Given problem | In full and without alteration, repeat the material.

Given data |

######

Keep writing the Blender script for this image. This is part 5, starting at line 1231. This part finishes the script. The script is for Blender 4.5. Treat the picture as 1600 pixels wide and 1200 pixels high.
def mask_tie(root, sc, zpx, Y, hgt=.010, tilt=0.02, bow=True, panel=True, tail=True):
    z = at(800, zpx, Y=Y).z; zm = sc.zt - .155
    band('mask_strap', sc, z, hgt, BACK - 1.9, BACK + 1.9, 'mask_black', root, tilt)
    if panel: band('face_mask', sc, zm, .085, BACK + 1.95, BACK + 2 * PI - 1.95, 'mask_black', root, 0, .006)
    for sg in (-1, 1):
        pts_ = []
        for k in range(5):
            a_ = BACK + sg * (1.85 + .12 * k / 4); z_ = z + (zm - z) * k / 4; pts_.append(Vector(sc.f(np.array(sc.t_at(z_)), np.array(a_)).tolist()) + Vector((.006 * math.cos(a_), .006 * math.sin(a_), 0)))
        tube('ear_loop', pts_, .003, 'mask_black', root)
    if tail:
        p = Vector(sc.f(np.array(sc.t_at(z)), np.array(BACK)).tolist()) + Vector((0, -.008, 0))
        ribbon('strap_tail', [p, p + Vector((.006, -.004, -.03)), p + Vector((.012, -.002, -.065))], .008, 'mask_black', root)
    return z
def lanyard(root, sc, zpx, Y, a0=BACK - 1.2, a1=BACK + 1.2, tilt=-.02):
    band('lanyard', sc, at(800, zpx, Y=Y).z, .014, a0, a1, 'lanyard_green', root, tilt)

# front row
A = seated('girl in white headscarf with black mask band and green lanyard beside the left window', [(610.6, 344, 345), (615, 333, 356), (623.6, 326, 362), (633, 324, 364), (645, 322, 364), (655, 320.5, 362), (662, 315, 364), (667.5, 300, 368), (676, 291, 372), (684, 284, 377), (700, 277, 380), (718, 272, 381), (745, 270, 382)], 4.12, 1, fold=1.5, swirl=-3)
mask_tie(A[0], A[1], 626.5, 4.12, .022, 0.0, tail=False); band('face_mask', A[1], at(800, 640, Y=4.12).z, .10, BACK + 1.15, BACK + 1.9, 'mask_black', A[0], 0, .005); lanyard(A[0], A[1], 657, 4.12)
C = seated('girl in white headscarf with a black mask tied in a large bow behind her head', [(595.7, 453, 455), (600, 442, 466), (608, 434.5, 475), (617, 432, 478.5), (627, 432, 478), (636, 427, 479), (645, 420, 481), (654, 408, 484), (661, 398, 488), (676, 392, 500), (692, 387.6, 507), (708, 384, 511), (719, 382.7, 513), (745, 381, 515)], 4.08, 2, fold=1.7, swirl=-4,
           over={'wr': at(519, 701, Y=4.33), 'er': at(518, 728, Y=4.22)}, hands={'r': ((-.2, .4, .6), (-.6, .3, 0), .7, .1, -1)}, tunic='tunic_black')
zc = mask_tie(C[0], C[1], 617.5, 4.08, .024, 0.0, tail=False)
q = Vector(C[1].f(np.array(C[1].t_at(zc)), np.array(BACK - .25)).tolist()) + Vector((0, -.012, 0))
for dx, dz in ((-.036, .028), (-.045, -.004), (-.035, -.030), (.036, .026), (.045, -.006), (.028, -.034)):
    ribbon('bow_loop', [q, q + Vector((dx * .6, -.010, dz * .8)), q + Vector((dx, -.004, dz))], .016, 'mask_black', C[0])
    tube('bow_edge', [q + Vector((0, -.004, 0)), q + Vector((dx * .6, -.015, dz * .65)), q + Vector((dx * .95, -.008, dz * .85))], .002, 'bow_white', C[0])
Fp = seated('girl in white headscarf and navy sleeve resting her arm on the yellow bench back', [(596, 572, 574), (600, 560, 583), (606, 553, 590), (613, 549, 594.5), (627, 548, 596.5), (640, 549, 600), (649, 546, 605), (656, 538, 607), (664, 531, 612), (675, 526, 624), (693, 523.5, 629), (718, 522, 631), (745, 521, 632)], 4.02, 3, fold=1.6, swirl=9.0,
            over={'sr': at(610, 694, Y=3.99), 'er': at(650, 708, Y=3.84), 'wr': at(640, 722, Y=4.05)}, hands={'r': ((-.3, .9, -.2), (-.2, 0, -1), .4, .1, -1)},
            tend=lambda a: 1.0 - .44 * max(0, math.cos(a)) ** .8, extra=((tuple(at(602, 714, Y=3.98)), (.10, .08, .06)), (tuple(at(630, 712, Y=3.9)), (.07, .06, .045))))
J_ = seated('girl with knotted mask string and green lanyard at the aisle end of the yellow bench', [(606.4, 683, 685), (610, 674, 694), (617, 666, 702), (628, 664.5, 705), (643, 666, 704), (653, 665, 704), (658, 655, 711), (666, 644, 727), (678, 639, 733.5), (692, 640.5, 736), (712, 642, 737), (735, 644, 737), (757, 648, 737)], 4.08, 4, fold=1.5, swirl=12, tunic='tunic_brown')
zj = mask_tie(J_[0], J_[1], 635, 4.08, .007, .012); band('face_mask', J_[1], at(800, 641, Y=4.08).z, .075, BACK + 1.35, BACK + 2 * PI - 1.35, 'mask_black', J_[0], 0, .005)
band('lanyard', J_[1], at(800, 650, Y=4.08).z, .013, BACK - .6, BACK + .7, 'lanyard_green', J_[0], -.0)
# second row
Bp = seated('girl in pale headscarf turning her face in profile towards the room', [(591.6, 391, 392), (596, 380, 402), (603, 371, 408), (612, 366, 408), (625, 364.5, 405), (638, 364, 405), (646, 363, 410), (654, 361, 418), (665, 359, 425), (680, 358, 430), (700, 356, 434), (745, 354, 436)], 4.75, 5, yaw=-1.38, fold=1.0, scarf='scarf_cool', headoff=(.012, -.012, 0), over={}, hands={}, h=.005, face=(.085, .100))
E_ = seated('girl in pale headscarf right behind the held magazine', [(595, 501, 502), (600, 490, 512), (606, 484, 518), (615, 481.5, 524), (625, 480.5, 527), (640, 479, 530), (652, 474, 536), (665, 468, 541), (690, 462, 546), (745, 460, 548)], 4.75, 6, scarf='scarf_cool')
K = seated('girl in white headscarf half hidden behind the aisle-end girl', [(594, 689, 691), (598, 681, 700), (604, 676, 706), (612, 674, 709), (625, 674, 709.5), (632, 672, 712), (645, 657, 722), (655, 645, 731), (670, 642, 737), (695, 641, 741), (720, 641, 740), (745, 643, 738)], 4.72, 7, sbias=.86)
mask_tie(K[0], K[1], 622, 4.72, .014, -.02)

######

Solved problem |
Keep writing the Blender script for this image. This is part 5, starting at line 1231. This part finishes the script. The script is for Blender 4.5. Treat the picture as 1600 pixels wide and 1200 pixels high.
def mask_tie(root, sc, zpx, Y, hgt=.010, tilt=0.02, bow=True, panel=True, tail=True):
    z = at(800, zpx, Y=Y).z; zm = sc.zt - .155
    band('mask_strap', sc, z, hgt, BACK - 1.9, BACK + 1.9, 'mask_black', root, tilt)
    if panel: band('face_mask', sc, zm, .085, BACK + 1.95, BACK + 2 * PI - 1.95, 'mask_black', root, 0, .006)
    for sg in (-1, 1):
        pts_ = []
        for k in range(5):
            a_ = BACK + sg * (1.85 + .12 * k / 4); z_ = z + (zm - z) * k / 4; pts_.append(Vector(sc.f(np.array(sc.t_at(z_)), np.array(a_)).tolist()) + Vector((.006 * math.cos(a_), .006 * math.sin(a_), 0)))
        tube('ear_loop', pts_, .003, 'mask_black', root)
    if tail:
        p = Vector(sc.f(np.array(sc.t_at(z)), np.array(BACK)).tolist()) + Vector((0, -.008, 0))
        ribbon('strap_tail', [p, p + Vector((.006, -.004, -.03)), p + Vector((.012, -.002, -.065))], .008, 'mask_black', root)
    return z
def lanyard(root, sc, zpx, Y, a0=BACK - 1.2, a1=BACK + 1.2, tilt=-.02):
    band('lanyard', sc, at(800, zpx, Y=Y).z, .014, a0, a1, 'lanyard_green', root, tilt)

# front row
A = seated('girl in white headscarf with black mask band and green lanyard beside the left window', [(610.6, 344, 345), (615, 333, 356), (623.6, 326, 362), (633, 324, 364), (645, 322, 364), (655, 320.5, 362), (662, 315, 364), (667.5, 300, 368), (676, 291, 372), (684, 284, 377), (700, 277, 380), (718, 272, 381), (745, 270, 382)], 4.12, 1, fold=1.5, swirl=-3)
mask_tie(A[0], A[1], 626.5, 4.12, .022, 0.0, tail=False); band('face_mask', A[1], at(800, 640, Y=4.12).z, .10, BACK + 1.15, BACK + 1.9, 'mask_black', A[0], 0, .005); lanyard(A[0], A[1], 657, 4.12)
C = seated('girl in white headscarf with a black mask tied in a large bow behind her head', [(595.7, 453, 455), (600, 442, 466), (608, 434.5, 475), (617, 432, 478.5), (627, 432, 478), (636, 427, 479), (645, 420, 481), (654, 408, 484), (661, 398, 488), (676, 392, 500), (692, 387.6, 507), (708, 384, 511), (719, 382.7, 513), (745, 381, 515)], 4.08, 2, fold=1.7, swirl=-4,
           over={'wr': at(519, 701, Y=4.33), 'er': at(518, 728, Y=4.22)}, hands={'r': ((-.2, .4, .6), (-.6, .3, 0), .7, .1, -1)}, tunic='tunic_black')
zc = mask_tie(C[0], C[1], 617.5, 4.08, .024, 0.0, tail=False)
q = Vector(C[1].f(np.array(C[1].t_at(zc)), np.array(BACK - .25)).tolist()) + Vector((0, -.012, 0))
for dx, dz in ((-.036, .028), (-.045, -.004), (-.035, -.030), (.036, .026), (.045, -.006), (.028, -.034)):
    ribbon('bow_loop', [q, q + Vector((dx * .6, -.010, dz * .8)), q + Vector((dx, -.004, dz))], .016, 'mask_black', C[0])
    tube('bow_edge', [q + Vector((0, -.004, 0)), q + Vector((dx * .6, -.015, dz * .65)), q + Vector((dx * .95, -.008, dz * .85))], .002, 'bow_white', C[0])
Fp = seated('girl in white headscarf and navy sleeve resting her arm on the yellow bench back', [(596, 572, 574), (600, 560, 583), (606, 553, 590), (613, 549, 594.5), (627, 548, 596.5), (640, 549, 600), (649, 546, 605), (656, 538, 607), (664, 531, 612), (675, 526, 624), (693, 523.5, 629), (718, 522, 631), (745, 521, 632)], 4.02, 3, fold=1.6, swirl=9.0,
            over={'sr': at(610, 694, Y=3.99), 'er': at(650, 708, Y=3.84), 'wr': at(640, 722, Y=4.05)}, hands={'r': ((-.3, .9, -.2), (-.2, 0, -1), .4, .1, -1)},
            tend=lambda a: 1.0 - .44 * max(0, math.cos(a)) ** .8, extra=((tuple(at(602, 714, Y=3.98)), (.10, .08, .06)), (tuple(at(630, 712, Y=3.9)), (.07, .06, .045))))
J_ = seated('girl with knotted mask string and green lanyard at the aisle end of the yellow bench', [(606.4, 683, 685), (610, 674, 694), (617, 666, 702), (628, 664.5, 705), (643, 666, 704), (653, 665, 704), (658, 655, 711), (666, 644, 727), (678, 639, 733.5), (692, 640.5, 736), (712, 642, 737), (735, 644, 737), (757, 648, 737)], 4.08, 4, fold=1.5, swirl=12, tunic='tunic_brown')
zj = mask_tie(J_[0], J_[1], 635, 4.08, .007, .012); band('face_mask', J_[1], at(800, 641, Y=4.08).z, .075, BACK + 1.35, BACK + 2 * PI - 1.35, 'mask_black', J_[0], 0, .005)
band('lanyard', J_[1], at(800, 650, Y=4.08).z, .013, BACK - .6, BACK + .7, 'lanyard_green', J_[0], -.0)
# second row
Bp = seated('girl in pale headscarf turning her face in profile towards the room', [(591.6, 391, 392), (596, 380, 402), (603, 371, 408), (612, 366, 408), (625, 364.5, 405), (638, 364, 405), (646, 363, 410), (654, 361, 418), (665, 359, 425), (680, 358, 430), (700, 356, 434), (745, 354, 436)], 4.75, 5, yaw=-1.38, fold=1.0, scarf='scarf_cool', headoff=(.012, -.012, 0), over={}, hands={}, h=.005, face=(.085, .100))
E_ = seated('girl in pale headscarf right behind the held magazine', [(595, 501, 502), (600, 490, 512), (606, 484, 518), (615, 481.5, 524), (625, 480.5, 527), (640, 479, 530), (652, 474, 536), (665, 468, 541), (690, 462, 546), (745, 460, 548)], 4.75, 6, scarf='scarf_cool')
K = seated('girl in white headscarf half hidden behind the aisle-end girl', [(594, 689, 691), (598, 681, 700), (604, 676, 706), (612, 674, 709), (625, 674, 709.5), (632, 672, 712), (645, 657, 722), (655, 645, 731), (670, 642, 737), (695, 641, 741), (720, 641, 740), (745, 643, 738)], 4.72, 7, sbias=.86)
mask_tie(K[0], K[1], 622, 4.72, .014, -.02)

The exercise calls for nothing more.